Last summer, two magazines I was designing folded simultaneously and I found myself with some extra time on my hands. I took the opportunity to hit the road with three of my favorite musicians: Reeves Gabrels, Mike Keaney and Matt Johnson. We drove west to St. Paul, south to Lenexa, Kansas, and then back home, stopping along the way at anyplace that would have us. And we hit as many Diners, Drive-Ins and Dives locations as we could find on the route.

It was a blast, and every show was captured on my trusty digital stereo recorder. A couple were even multitracked by the venue. When we got home, I collated representative tunes from each show into an audio souvenir of the tour. Dave McNair did a stunning job massaging takes from different rooms and sound systems into one smooth set, and the result is CELEBRATION PARTY!, which came out today at iTunes, Amazon, and every other such digital retailer.

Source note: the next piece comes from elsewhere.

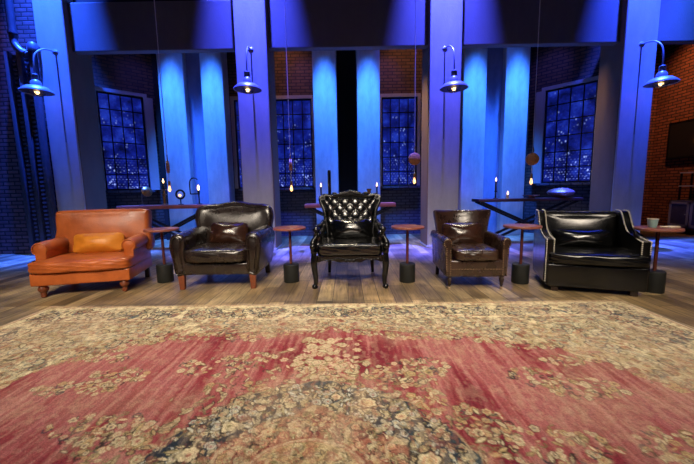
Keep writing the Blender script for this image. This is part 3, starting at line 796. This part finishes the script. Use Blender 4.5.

You can listen to the album in its entirety right here at the Song Foundry, of course – and also purchase the download in a package with one of the silkscreened posters from the tour if you like. Reeves and I signed and numbered 50 of the posters, which I gotta say look awesome. I drew the poster in crayon (after the work of Kazunari Hattori), and then the great Kayrock of Brooklyn printed up a sweet batch.